Rodger Nichols & the Small Circle of Friends 「The Complete Rodger Nichols & the Small Circle of Friends」

コンプリート・ロジャー・ニコルズ&ザ・スモール・サークル・オブ・フレンズ

  • 小西康陽マーシャル・マクルーハン広告代理店。ディスクガイド200枚。小西康陽」で最長の見開き4ページに渡って熱い思いが語られていたアルバム(「あの奇妙なアルバム・カヴァーのレコードに導かれて、自分の人生はここまで来てしまったのだ」)。ロジャー・ニコルズ&ポール・ウィリアムス「愛のプレリュード」が素晴らしく良かったので購入。

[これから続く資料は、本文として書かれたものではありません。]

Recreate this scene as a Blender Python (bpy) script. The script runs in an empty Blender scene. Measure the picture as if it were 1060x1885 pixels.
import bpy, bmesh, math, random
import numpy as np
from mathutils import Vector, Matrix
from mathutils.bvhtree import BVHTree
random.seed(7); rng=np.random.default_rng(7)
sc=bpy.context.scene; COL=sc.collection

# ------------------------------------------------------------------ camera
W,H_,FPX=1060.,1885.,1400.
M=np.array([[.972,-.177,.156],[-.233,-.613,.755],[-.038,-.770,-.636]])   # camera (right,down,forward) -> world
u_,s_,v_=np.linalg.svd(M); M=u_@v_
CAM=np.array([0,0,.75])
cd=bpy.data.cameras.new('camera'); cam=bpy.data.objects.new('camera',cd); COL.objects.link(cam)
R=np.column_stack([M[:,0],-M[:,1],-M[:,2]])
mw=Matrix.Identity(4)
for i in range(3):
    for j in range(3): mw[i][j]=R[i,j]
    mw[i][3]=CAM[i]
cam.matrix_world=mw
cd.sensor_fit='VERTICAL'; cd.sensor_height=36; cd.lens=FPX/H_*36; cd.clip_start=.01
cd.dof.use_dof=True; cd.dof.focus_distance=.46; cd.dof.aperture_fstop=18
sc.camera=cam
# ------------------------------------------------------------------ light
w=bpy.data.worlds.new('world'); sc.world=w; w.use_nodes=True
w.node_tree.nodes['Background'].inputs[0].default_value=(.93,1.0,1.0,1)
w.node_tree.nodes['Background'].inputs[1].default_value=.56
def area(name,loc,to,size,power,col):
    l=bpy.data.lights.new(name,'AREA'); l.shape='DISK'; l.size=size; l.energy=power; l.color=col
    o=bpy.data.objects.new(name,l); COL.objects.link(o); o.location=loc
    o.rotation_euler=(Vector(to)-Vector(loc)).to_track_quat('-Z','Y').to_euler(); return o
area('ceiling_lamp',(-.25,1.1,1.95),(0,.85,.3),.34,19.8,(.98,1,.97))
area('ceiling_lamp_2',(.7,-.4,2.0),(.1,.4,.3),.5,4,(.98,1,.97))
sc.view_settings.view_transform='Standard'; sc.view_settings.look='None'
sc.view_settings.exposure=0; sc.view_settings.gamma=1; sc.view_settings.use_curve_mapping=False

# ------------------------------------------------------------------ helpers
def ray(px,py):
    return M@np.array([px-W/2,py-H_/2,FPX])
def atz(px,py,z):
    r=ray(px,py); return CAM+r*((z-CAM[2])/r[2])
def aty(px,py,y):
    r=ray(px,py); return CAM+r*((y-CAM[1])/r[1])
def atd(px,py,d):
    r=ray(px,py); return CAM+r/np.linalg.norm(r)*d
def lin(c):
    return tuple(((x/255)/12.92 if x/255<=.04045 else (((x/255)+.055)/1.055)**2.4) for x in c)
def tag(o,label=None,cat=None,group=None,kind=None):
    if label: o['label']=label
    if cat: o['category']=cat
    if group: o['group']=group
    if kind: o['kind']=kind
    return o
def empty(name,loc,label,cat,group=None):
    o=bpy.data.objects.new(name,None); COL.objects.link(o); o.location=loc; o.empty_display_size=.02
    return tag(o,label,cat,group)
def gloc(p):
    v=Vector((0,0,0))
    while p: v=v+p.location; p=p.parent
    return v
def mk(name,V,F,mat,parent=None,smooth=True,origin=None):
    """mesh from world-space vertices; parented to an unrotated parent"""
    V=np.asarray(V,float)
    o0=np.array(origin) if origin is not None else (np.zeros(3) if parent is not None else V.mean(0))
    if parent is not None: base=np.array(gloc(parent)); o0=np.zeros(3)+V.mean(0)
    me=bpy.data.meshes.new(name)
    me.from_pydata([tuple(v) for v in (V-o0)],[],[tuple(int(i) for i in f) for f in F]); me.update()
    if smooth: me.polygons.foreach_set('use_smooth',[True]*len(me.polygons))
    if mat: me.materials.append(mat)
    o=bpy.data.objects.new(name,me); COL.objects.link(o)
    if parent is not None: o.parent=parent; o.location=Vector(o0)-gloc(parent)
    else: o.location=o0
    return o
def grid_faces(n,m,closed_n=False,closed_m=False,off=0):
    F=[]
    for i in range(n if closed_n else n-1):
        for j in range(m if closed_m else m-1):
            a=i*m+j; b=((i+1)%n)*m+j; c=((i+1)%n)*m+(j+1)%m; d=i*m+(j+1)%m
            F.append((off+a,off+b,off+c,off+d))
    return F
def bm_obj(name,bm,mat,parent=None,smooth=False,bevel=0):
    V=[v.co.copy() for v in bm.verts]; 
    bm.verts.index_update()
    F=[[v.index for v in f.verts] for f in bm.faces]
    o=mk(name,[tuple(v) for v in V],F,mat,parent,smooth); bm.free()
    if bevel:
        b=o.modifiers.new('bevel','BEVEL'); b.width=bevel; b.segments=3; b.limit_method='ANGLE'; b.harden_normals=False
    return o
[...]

  • 「でも、たとえぼくがロジャー本人と握手したりするチャンスなど持ち得なかったとしても、『ドント・テイク・ユア・タイム』から始まるこのアルバムの素晴らしさは、これから先もずっと変わることはないわけで。このアルバムたった一枚が存在するだけ、他に何の情報もなかったとしても、ぼくはこの音楽に永遠にノックアウトされ続け、永遠に生まれ直したような気持ちにさせられ、そして永遠に音楽の喜びに目醒め続けるはずです」と、ライナーもまた熱い。
  • しかしながら、「ぼくが87年に書いたライナーは、拙著『これは恋ではない。』(幻冬舎)に収録しました。よかったらチェックしてください。恥ずかしいのですが」とありますが、その「これは恋ではない。−小西康陽のコラム1984−1996」が手に入らないのです。

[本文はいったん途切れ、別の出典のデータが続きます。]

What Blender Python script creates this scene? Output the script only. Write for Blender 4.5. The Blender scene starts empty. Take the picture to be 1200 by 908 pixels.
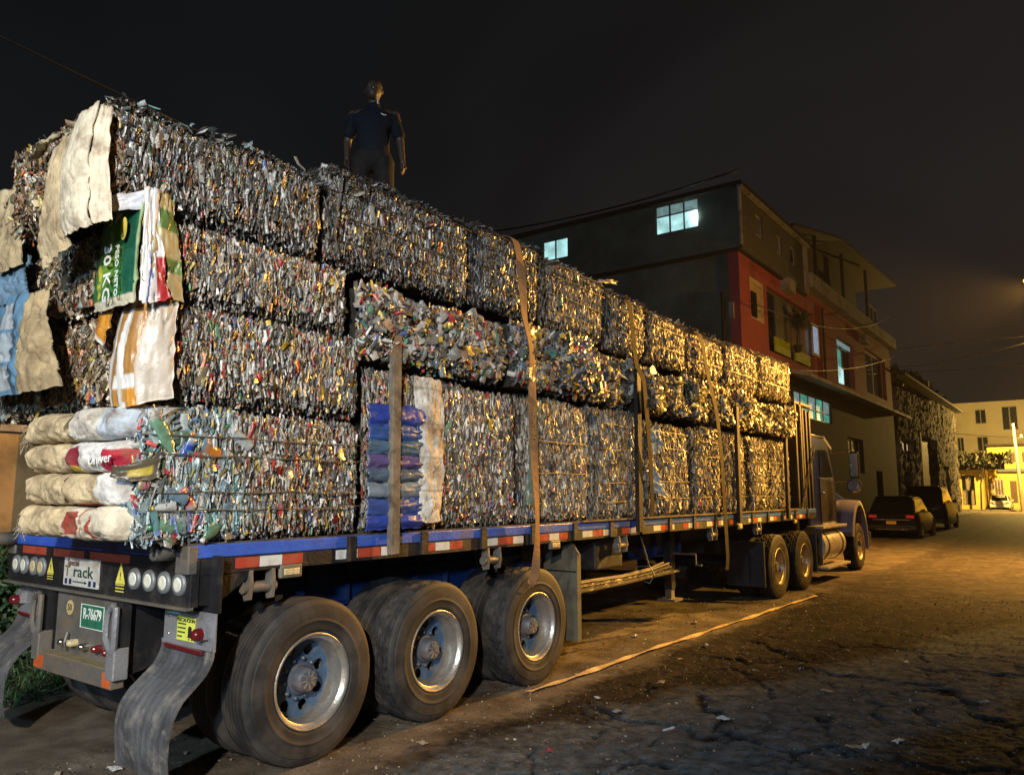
import bpy, bmesh, math, random
import numpy as np
from mathutils import Vector, Matrix
R = math.radians
random.seed(7)
scene = bpy.context.scene
col = scene.collection

# ---------------------------------------------------------------- camera
cd = bpy.data.cameras.new('camera'); cam = bpy.data.objects.new('camera', cd); col.objects.link(cam)
cd.sensor_width = 36; cd.lens = 27.0; cd.clip_end = 2000; cd.clip_start = .05
cam.location = (4.09, -2.5, 1.72); cam.rotation_euler = (R(97.78), 0, R(36.41))
scene.camera = cam
scene.view_settings.view_transform = 'Standard'; scene.view_settings.look = 'None'
scene.view_settings.exposure = 0; scene.view_settings.gamma = 1
scene.cycles.max_bounces = 5; scene.cycles.diffuse_bounces = 2; scene.cycles.glossy_bounces = 2
scene.cycles.sample_clamp_indirect = 3

# ---------------------------------------------------------------- night sky (dim cloud lit from below by the town)
w = bpy.data.worlds.new('World'); scene.world = w; w.use_nodes = True
nt = w.node_tree; nt.nodes.clear()
def N(t, **k):
    n = nt.nodes.new(t)
    for a, b in k.items(): setattr(n, a, b)
    return n
tc = N('ShaderNodeTexCoord'); sep = N('ShaderNodeSeparateXYZ'); nt.links.new(tc.outputs['Generated'], sep.inputs[0])
nz = N('ShaderNodeTexNoise'); nz.inputs['Scale'].default_value = 1.6; nz.inputs['Detail'].default_value = 3; nz.inputs['Distortion'].default_value = .6
nt.links.new(tc.outputs['Generated'], nz.inputs['Vector'])
el = N('ShaderNodeValToRGB'); nt.links.new(sep.outputs['Z'], el.inputs[0])
e = el.color_ramp.elements; e[0].position = 0; e[0].color = (.0095, .0085, .0080, 1); e[1].position = .85; e[1].color = (.0052, .0054, .0052, 1)
m = e = el.color_ramp.elements.new(.33); m.color = (.0074, .0082, .0095, 1)
dotn = N('ShaderNodeVectorMath', operation='DOT_PRODUCT'); dotn.inputs[1].default_value = (.05, .98, .2)
nt.links.new(tc.outputs['Generated'], dotn.inputs[0])
dr = N('ShaderNodeValToRGB'); nt.links.new(dotn.outputs['Value'], dr.inputs[0])
dr.color_ramp.elements[0].position = .62; dr.color_ramp.elements[0].color = (0, 0, 0, 1)
dr.color_ramp.elements[1].position = 1; dr.color_ramp.elements[1].color = (.0050, .0026, .0014, 1)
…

  • 1〜12がオリジナル・アルバム収録曲。「ウィズ・ア・リトル・ヘルプ・フロム・マイ・フレンド」と「アイル・ビー・バック」はビートルズ、「ココナッツ・グローヴ」と「ディドゥント・ウォント・トゥ・ハフ・トゥ・ドゥ・イット」はラヴィン・スプーンフルのカヴァー。「ドント・ゴー・ブレイキング・マイ・ハート」はバカラック/デイヴィッド、「スノウ・クィーン」はゴフィン/キング。
  • 13〜19がボーナス・トラック(シングル音源?)。「アワ・デイ・ウィル・カム」はモート・ガースン(オリジナルはルビー&ザ・ロマンティックス)、「ラヴ・ソング、ラヴ・ソング」はラリー・マークス/ダグ・ティブルスとのことですが詳細不明。
  • 何度も繰り返し聴いている間に少しずつ好きになりつつありますが、小西康陽が言うようにはノックアウトされないのは何故だろうとしばらく悶々としていました。
  • 冒頭、目眩くような「ドント・テイク・ユア・タイム」でグッと鷲づかみにされるにも関わらず、「ウィズ・ア・リトル・ヘルプ・フロム・マイ・フレンド」のカヴァーで突き放されるというか、集中力を殺がれる感じでしたが、カヴァー曲にピンと来ないということに気がついてから徐々にポイントが掴めてきました。
  • 要するに、「ドント・テイク・ユア・タイム」、「アイ・キャン・シー・オンリー・ユー」、「ラヴ・ソー・ファイン」、「カインダ・ウェイステッド・ウィズアウト・ユー」、「ジャスト・ビヨンド・ユア・スマイル」、「キャン・アイ・ゴー」というメインとなるオリジナル曲の間に小洒落たカヴァーが挟まっていると理解すると耳馴染みが良いです。希代のソングライター。
  • キャッチーな「ドント・テイク・ユア・タイム」と「キャン・アイ・ゴー」で頭とお尻を固めている辺り名盤の風格。詳細定かではありませんが、A面ラストが「ラヴ・ソー・ファイン」、B面頭が「カインダ・ウェイステッド・ウィズアウト・ユー」だとすると、アルバムとしてのバランスの良さが更に際立ちます。
  • オリジナル曲はどれもチャーミングですが、ストリング、ホーン、コーラスが流麗に絡み合う「ドント・テイク・ユア・タイム」が何はなくとも素晴らしく、一撃必殺の切れ味。